Coescrita con Gala Fernández, profesora asistente de la Escuela de Teatro UC
Ya nadie puede negar que, en el período de confinamiento, las prácticas performativas como el teatro, el circo, la danza, el cine, entre otras, han sido un gran apoyo y compañía desde la pantalla. En las prácticas performativas el conflicto es acción y la acción es conflicto, pues sin conflicto no hay pathos, aquello que resuena en el/la espectador/a y estimula sus emociones. Enfrentarse al conflicto a través del pathos, según Begoña Gómez, permite la catarsis, entendida como una descarga de emociones producida por una experiencia estética: la práctica performativa en sí, en donde la catarsis transforma y moviliza.

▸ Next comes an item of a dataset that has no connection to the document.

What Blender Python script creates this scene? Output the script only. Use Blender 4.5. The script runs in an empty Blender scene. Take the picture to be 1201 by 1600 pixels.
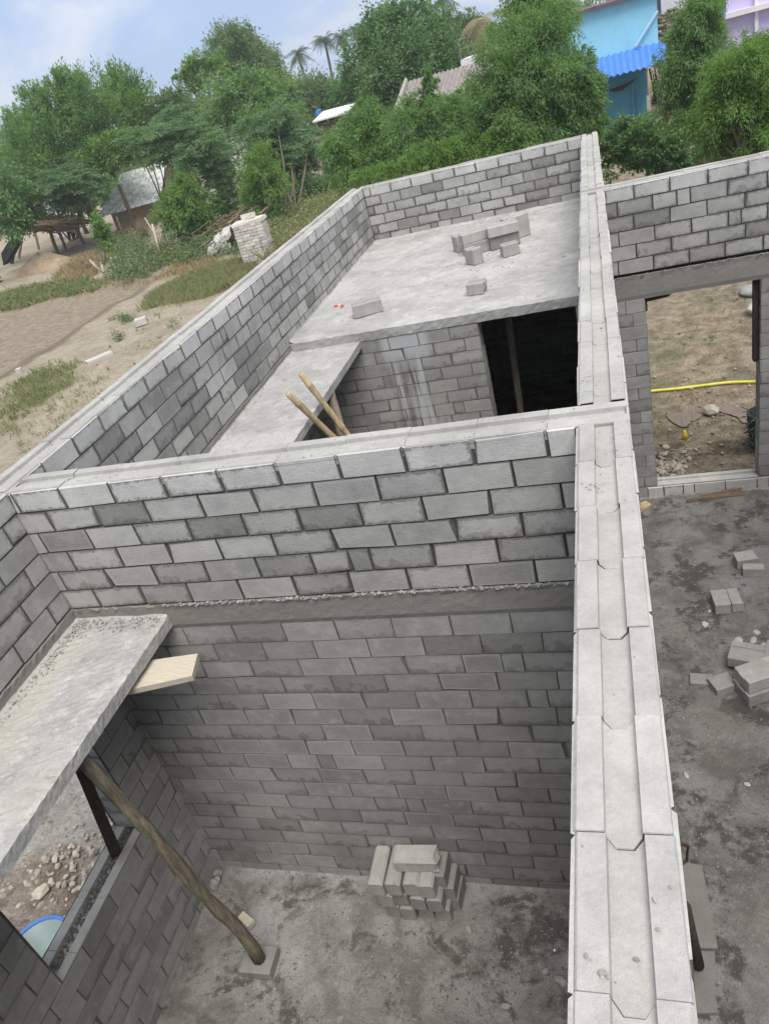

Pero, en estas prácticas no sólo hay conflicto, también hay placer, lo que nos ha llevado una y otra vez a participar de ellas, de forma remota, en el confinamiento. El problema es que con frecuencia se piensa que esa participación es por mera diversión, por ello, entender las prácticas performativas únicamente como medio de entretenimiento resulta perverso, pues obedece a la óptica de la producción efectiva, en la que el placer es algo improductivo, y equivale a denegar toda la capacidad de creación del pathos, como refiere Klossowsky, y de transformación y movilización a través de la catarsis.
En la escuela, como señalaba Schechner en 2017, las prácticas performativas han encontrado un lugar protagónico a través de los espacios de performance ritual, que constituyen los ritos o ceremonias más relevantes, como las de egreso o aniversario. Según la teoría de la performance de Taylor, el funcionamiento de estos ritos corresponde a actos vitales de transferencia, capaces de transmitir saber social, memoria y sentido de identidad, a través de acciones reiteradas, constituyendo una parte fundamental de la experiencia escolar. Porque la escuela, como refiere Sol Serrano, es un espacio de memoria colectiva que procura recordarse ritualmente a sí mismo.
¿Quién no guarda algún recuerdo vívido del rito de egreso de su liceo? La relevancia de estos espacios de ritualidad en la fijación de memorias positivas de la experiencia escolar, deviene de su carácter performativo y la inclusión de elementos de lo teatral en ellos, lo que justificaría la necesidad de abrir más espacios de enseñanza-aprendizaje relacionados con el arte teatral/performativo en la escuela, como territorio fértil para la expresión de la emotividad, la creación de vínculos afectivos profundos, y la fijación de aprendizajes trascendentes.
Así, una de las particularidades es la presencialidad, en la que compartimos un mismo territorio ritual en el aquí y ahora, movilizándonos por la vivencia colectiva de la transformación. Esta identificación gregaria en el confinamiento es una ilusión virtual que cuesta mucho sostener, lo que nos empujaría a relegar la función de las prácticas performativas en la vida social a la diversión o entretenimiento, ya que resulta más difícil percibir su sentido de trascendencia.
Pero, no nos dejemos confundir: el confinamiento y la ilusión de la virtualidad podrá contra la presencialidad, pero no contra la transformación y su alcance transversal de nuestras emociones movilizadas, a la que precisamente nos invitan las prácticas performativas.